*** Data section
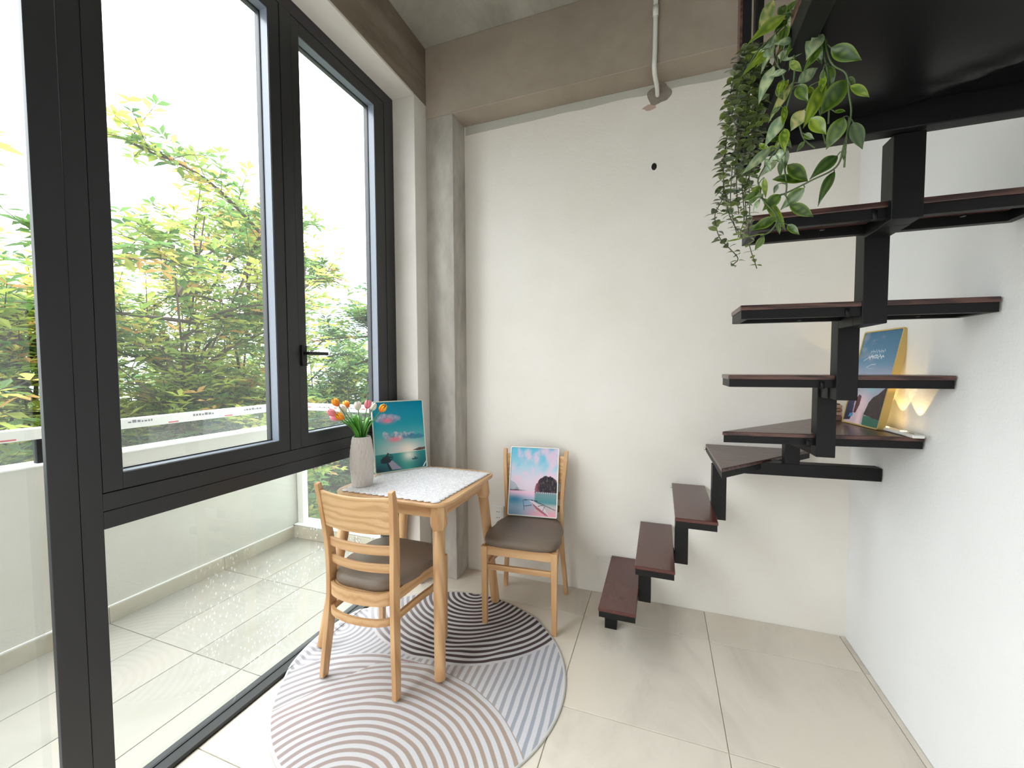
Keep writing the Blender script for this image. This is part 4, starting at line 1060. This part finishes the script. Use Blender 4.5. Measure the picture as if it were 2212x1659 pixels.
# small banded wooden box behind the stair post
bo = empty('keepsake_box', (.745, 2.31, 1.1125), 'small brown banded wooden box half hidden behind the stair post', 'box', radians(-8))
for k_, (z0, z1, c_) in enumerate(((0, .022, (120, 92, 78)), (.024, .040, (176, 140, 124)), (.042, .056, (150, 112, 96)), (.058, .072, (186, 152, 134)))):
    MB().box(-.045, .045, -.032, .032, z0, z1).build('band', simple('box_band_%d' % k_, srgb(*c_), .5), bo, bevel=.003)
MB().box(-.038, .038, -.026, .026, .072, .078).build('lid', simple('box_lid', srgb(112, 80, 62), .4), bo, bevel=.002)
gd = MB().lathe([(.002, .078), (.016, .078), (.012, .086), (.018, .100), (.014, .115), (.004, .120)], 20).build('gilt_ornament', M['frame_gold'], bo, smooth=True)

# ============================================================ HANGING PLANTS
def pc(x, y, Y): return at(1520+x/2.766, y/2.766, Y)
def leafmesh(l, w_, curl, cols, rnd, nu=9, shade=.68, power=1.12):
    """pointed oval leaf along +x, z up; midrib channel and pale rim"""
    m = MB(); base, rib, edge, patch = cols
    for i in range(nu+1):
        u = i/nu; ww = w_*l*.5*(sin(pi*min(1, u**.76))**power)*(1.0 if u < .999 else 0)
        zc = curl*l*(u*(1-u))*1.2-.10*l*u*u
        for k_, s in enumerate((-1, -.55, 0, .55, 1)):
            y = s*ww; z = zc+abs(s)*.16*ww-(.03*ww if s == 0 else 0)+.02*l*sin(u*9+s)*abs(s)
            f = rnd.random(); c = edge if abs(s) == 1 else (rib if s == 0 else base)
            if patch and abs(s) < 1 and rnd.random() < .42: c = patch
            kk = (.88+.24*f)*shade; m.v.append((u*l, y, z)); m.c.append((c[0]*kk, c[1]*kk, c[2]*kk, 1))
    m.f = [(i*5+k_, i*5+k_+1, (i+1)*5+k_+1, (i+1)*5+k_) for i in range(nu) for k_ in range(4)]; m.mi = [0]*len(m.f); return m
def place_leaf(m, name, p, tip, face, root, thick=.0006):
    d = (tip-p).normalized(); zz = face-d*face.dot(d)
    zz = zz.normalized() if zz.length > 1e-3 else d.orthogonal().normalized(); yy = zz.cross(d)
    o = m.build(name, M['plant_leaf'], root, smooth=True, colors=True)
    R_ = Matrix(((d.x, yy.x, zz.x, 0), (d.y, yy.y, zz.y, 0), (d.z, yy.z, zz.z, 0), (0, 0, 0, 1)))
    o.matrix_local = Matrix.Translation(p-root.location) @ R_
    return o
PALE = (srgb(128, 156, 124), srgb(160, 184, 140), srgb(146, 170, 120), srgb(196, 206, 160))
GRN = (srgb(64, 92, 22), srgb(100, 126, 44), srgb(120, 148, 48), srgb(52, 82, 24))
LIM = (srgb(120, 144, 28), srgb(156, 176, 60), srgb(150, 176, 60), srgb(96, 126, 36))
DK = (srgb(48, 74, 30), srgb(78, 104, 46), srgb(84, 114, 50), None)
VAR = (srgb(112, 136, 74), srgb(170, 176, 110), srgb(140, 164, 86), srgb(196, 186, 120))
PL = [((490, 90), (270, 245), .26, LIM), ((415, 0), (330, 190), .3, VAR), ((480, 190), (235, 445), .07, LIM), ((430, 200), (345, 425), .2, PALE), ((612, 140), (490, 325), .3, GRN),
 ((440, 335), (605, 305), .42, PALE), ((418, 392), (322, 608), .26, PALE), ((690, 195), (618, 345), .42, PALE), ((706, 285), (592, 420), .34, GRN), ((760, 285), (945, 357), .40, GRN),
 ((560, 495), (695, 392), .38, PALE), ((532, 490), (383, 722), .19, VAR), ((720, 488), (604, 757), .26, LIM), ((852, 475), (703, 682), .46, GRN), ((858, 465), (916, 497), .4, GRN),
 ((876, 512), (996, 578), .36, LIM), ((600, 655), (520, 780), .62, VAR), ((480, 680), (362, 868), .34, PALE), ((640, 705), (730, 798), .46, LIM), ((836, 698), (733, 893), .46, GRN),
 ((892, 728), (950, 893), .38, DK), ((780, 665), (847, 660), .3, GRN), ((484, 770), (480, 905), .30, LIM), ((400, 885), (232, 1037), .22, PALE), ((488, 908), (392, 962), .42, PALE),
 ((442, 965), (338, 1052), .36, PALE), ((492, 880), (482, 1024), .30, GRN), ((500, 985), (628, 1080), .46, GRN), ((412, 1072), (636, 1074), .26, GRN), ((800, 928), (636, 1064), .36, DK),
 ((782, 1020), (680, 1222), .22, DK), ((362, 1060), (370, 1185), .25, LIM), ((442, 1100), (418, 1158), .45, DK), ((604, 1120), (455, 1252), .42, GRN), ((510, 1222), (664, 1294), .38, GRN),
 ((462, 1160), (350, 1255), .52, GRN), ((354, 1185), (502, 1372), .24, LIM), ((500, 1340), (572, 1402), .38, GRN), ((432, 1300), (280, 1375), .36, GRN), ((362, 1400), (108, 1432), .12, LIM),
 ((362, 1412), (303, 1497), .42, GRN), ((602, 842), (556, 905), .36, GRN), ((600, 800), (657, 830), .34, GRN), ((842, 880), (834, 960), .30, DK), ((440, 1320), (456, 1402), .26, GRN),
 ((632, 515), (622, 612), .42, LIM), ((440, 512), (474, 600), .42, GRN), ((560, 510), (618, 600), .40, GRN), ((470, 100), (565, -10), .40, GRN), ((560, 100), (650, -15), .20, PALE),
 ((520, 60), (604, 130), .30, PALE), ((625, 130), (560, 240), .30, GRN), ((480, 30), (455, 110), .4, GRN), ((665, 220), (700, 380), .34, DK), ((480, 300), (455, 380), .3, GRN),
 ((330, 860), (400, 900), .3, LIM), ((300, 1040), (345, 1000), .35, GRN), ((470, 480), (445, 560), .3, LIM), ((515, 160), (450, 300), .28, GRN), ((585, 60), (530, 180), .3, GRN), ((640, -20), (700, 40), .2, GRN), ((380, 330), (310, 400), .18, LIM), ((700, 640), (740, 560), .3, DK)]
VINES = [[(640, -60, .98), (638, 130, .975), (690, 240, .97), (735, 400, .965), (745, 540, .97)], [(650, 110, .975), (700, 160, .97), (760, 370, .955), (850, 440, .95), (868, 560, .95), (880, 690, .95), (835, 880, .96), (790, 1000, .965), (640, 1080, .98), (500, 1150, .99), (400, 1190, 1.0)],
 [(560, -60, .99), (540, 250, .985), (540, 470, .98), (492, 660, .985), (455, 860, .99), (400, 940, 1.0), (330, 1060, 1.0), (330, 1110, 1.0), (352, 1190, .995), (440, 1300, .99), (400, 1380, 1.0), (340, 1410, 1.0)],
 [(435, 180, 1.0), (425, 340, 1.0), (470, 440, .99), (495, 530, .985)], [(570, 740, .975), (600, 830, .97), (665, 885, .97)], [(690, 620, .97), (705, 760, .97), (730, 860, .97)], [(750, 640, .965), (745, 740, .97)], [(480, 980, .985), (495, 1100, .985), (490, 1170, .985)],
 [(620, -40, .99), (470, 160, .995), (330, 300, 1.0), (240, 440, 1.01)], [(690, -40, .985), (560, 130, .985), (430, 280, .99), (340, 380, 1.0)], [(870, 700, .955), (850, 860, .955), (840, 1000, .96)]]
po = empty('pothos_garland', pc(600, -60, .98), 'large-leaved artificial vine, yellow-green and glossy, trailing from the loft railing', 'plant')
sm_ = MB(); vp = []
for V_ in VINES:
    c = spline([pc(x, y, Y) for x, y, Y in V_], 6); sm_.tube(c, .0016, 6); vp += c
rnd = random.Random(5)
for q_ in range(44):          # smaller leaves filling in along the vines
    vx = rnd.choice([(640, 60), (620, 120), (560, 80), (540, 200), (540, 330), (520, 440), (480, 640), (700, 230), (735, 380), (745, 480), (470, 780), (450, 860), (380, 960), (600, 40), (660, 140), (500, 120), (470, 200), (400, 300), (455, 930), (350, 1150)])
    bx0 = vx[0]+rnd.uniform(-30, 30); by0 = vx[1]+rnd.uniform(-40, 40); a_ = rnd.uniform(.2, 1.1)*pi; ln_ = rnd.uniform(70, 135)
    PL.append(((bx0, by0), (bx0+ln_*cos(a_), by0+ln_*abs(sin(a_))), rnd.uniform(.24, .40), rnd.choice([GRN, LIM, PALE, DK, GRN])))
pet = []
CAMV = CAM
for (b, t_, w_, cols) in PL:
    # depth of the leaf base: that of the nearest vine point, then out or back a little
    b0 = pc(b[0], b[1], .975); q = min(vp, key=lambda p: (p-b0).length); Yb = q.y+rnd.uniform(-.022, .012)
    p0 = pc(b[0], b[1], Yb); p1 = pc(t_[0], t_[1], Yb+rnd.uniform(-.022, .016))
    L = (p1-p0).length
    view = (CAMV-p0).normalized(); face = view+Vector((rnd.uniform(-.35, .35), 0, rnd.uniform(.0, .5)))
    if w_ < .15: face = Vector((1, -.1, .9))
    m = leafmesh(L, max(w_, .14)*1.12, rnd.uniform(-.1, .25), cols, rnd)
    place_leaf(m, 'leaf', p0, p1, face, po)
    if (q-p0).length < .05: sm_.tube([q, q.lerp(p0, .5)+Vector((0, 0, .002)), p0], .0010, 4)
o = sm_.build('stem', M['stem'], po, smooth=True); o.location = -po.location
sm_ = None
# eucalyptus garland
STR = [[(300, 240), (230, 330), (175, 480), (152, 650), (140, 800), (120, 1000), (112, 1180), (70, 1270), (72, 1340), (95, 1420), (150, 1480), (205, 1545), (165, 1588)],
 [(330, 250), (262, 350), (215, 560), (198, 800), (172, 1000), (160, 1200), (180, 1330), (200, 1400)], [(340, 260), (292, 380), (262, 600), (245, 850), (230, 1100), (242, 1300), (205, 1420)],
 [(350, 280), (322, 430), (302, 650), (290, 850), (272, 1050), (275, 1250), (270, 1440), (318, 1605)], [(360, 330), (352, 470), (342, 650), (330, 800), (312, 960), (262, 1080), (230, 1180)],
 [(290, 300), (250, 400), (190, 600), (132, 860), (118, 1020), (128, 1160), (160, 1300), (230, 1420)], [(320, 300), (280, 480), (236, 700), (205, 900), (196, 1100), (210, 1280)],
 [(350, 350), (330, 560), (312, 760), (268, 960), (248, 1140), (258, 1340)]]
eo = empty('eucalyptus_garland', pc(320, 240, 1.12), 'small round-leaved artificial eucalyptus garland hanging in grey-green strands', 'plant')
base_l = []
EC = [(srgb(104, 120, 70), srgb(124, 140, 84), srgb(160, 174, 104)), (srgb(88, 102, 66), srgb(110, 122, 82), srgb(144, 156, 100)), (srgb(104, 126, 56), srgb(128, 148, 76), srgb(156, 172, 96)), (srgb(62, 72, 52), srgb(80, 90, 66), srgb(104, 116, 84)), (srgb(96, 112, 86), srgb(124, 138, 110), srgb(150, 164, 130))]
rnd = random.Random(9)
for k_ in range(8):
    cols = EC[k_ % len(EC)]+(None,)
    m = leafmesh(.0205, .82, .2, cols, rnd, 6, .92, .8); o = m.build('leaf', M['plant_leaf'], None, smooth=True, colors=True); base_l.append(o.data); bpy.data.objects.remove(o)
sm_ = MB(); cnt = 0; extra = MB()
for si, V_ in enumerate(STR):
    Yd = 1.085+.018*((si*3) % 5)
    c = spline([pc(x, y, Yd+rnd.uniform(-.006, .006)) for x, y in V_], 8); sm_.tube(c, .0011, 5)
    acc = 0; ph = rnd.uniform(0, 6)
    for i in range(1, len(c)):
        acc += (c[i]-c[i-1]).length; f = i/len(c)
        if acc < .0105: continue
        acc = 0; ph += 1.25; tdir = (c[i]-c[i-1]).normalized()
        nl = 3 if f < .55 else 2
        for s in range(nl):
            a = ph+2*pi*s/nl; out_ = Vector((cos(a), sin(a)*.8, 0)); d = (out_+Vector((0, 0, rnd.uniform(-.45, .35)))).normalized()
            face = (tdir*-1+out_*rnd.uniform(-.5, .5)+Vector((rnd.uniform(-.4, .4), rnd.uniform(-.5, .1), .2))).normalized()
            zz = (face-d*face.dot(d)).normalized(); yy = zz.cross(d); sc = rnd.uniform(.8, 1.15)*(1.05 if f < .8 else .75)
            R_ = Matrix(((d.x*sc, yy.x*sc, zz.x*sc, 0), (d.y*sc, yy.y*sc, zz.y*sc, 0), (d.z*sc, yy.z*sc, zz.z*sc, 0), (0, 0, 0, 1)))
            mat_ = Matrix.Translation(c[i]+d*.0015) @ R_; me = base_l[rnd.randint(0, len(base_l)-1)]
            if cnt < 298 and (s < 2):
                o = bpy.data.objects.new('leaf', me); COL.objects.link(o); o.parent = eo; o.matrix_local = Matrix.Translation(-eo.location) @ mat_; cnt += 1
            else:
                off_ = len(extra.v); ca = me.color_attributes['tint'].data
                for vi, v_ in enumerate(me.vertices): extra.v.append(tuple(mat_ @ v_.co)); extra.c.append(tuple(ca[vi].color))
                for p_ in me.polygons: extra.f.append(tuple(off_+q for q in p_.vertices)); extra.mi.append(0)
o = sm_.build('stem', M['euc_stem'], eo, smooth=True); o.location = -eo.location
o = extra.build('leaves', M['plant_leaf'], eo, smooth=True, colors=True); o.location = -eo.location; tag(o, kind='stuff')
******
# Work instructions
Starting with the first line of the data above and ending with the line containing "M['frame_gold'], bo, smooth=True)", please restate every line exactly, leaving images out.

# Answer to this problem
Keep writing the Blender script for this image. This is part 4, starting at line 1060. This part finishes the script. Use Blender 4.5. Measure the picture as if it were 2212x1659 pixels.
# small banded wooden box behind the stair post
bo = empty('keepsake_box', (.745, 2.31, 1.1125), 'small brown banded wooden box half hidden behind the stair post', 'box', radians(-8))
for k_, (z0, z1, c_) in enumerate(((0, .022, (120, 92, 78)), (.024, .040, (176, 140, 124)), (.042, .056, (150, 112, 96)), (.058, .072, (186, 152, 134)))):
    MB().box(-.045, .045, -.032, .032, z0, z1).build('band', simple('box_band_%d' % k_, srgb(*c_), .5), bo, bevel=.003)
MB().box(-.038, .038, -.026, .026, .072, .078).build('lid', simple('box_lid', srgb(112, 80, 62), .4), bo, bevel=.002)
gd = MB().lathe([(.002, .078), (.016, .078), (.012, .086), (.018, .100), (.014, .115), (.004, .120)], 20).build('gilt_ornament', M['frame_gold'], bo, smooth=True)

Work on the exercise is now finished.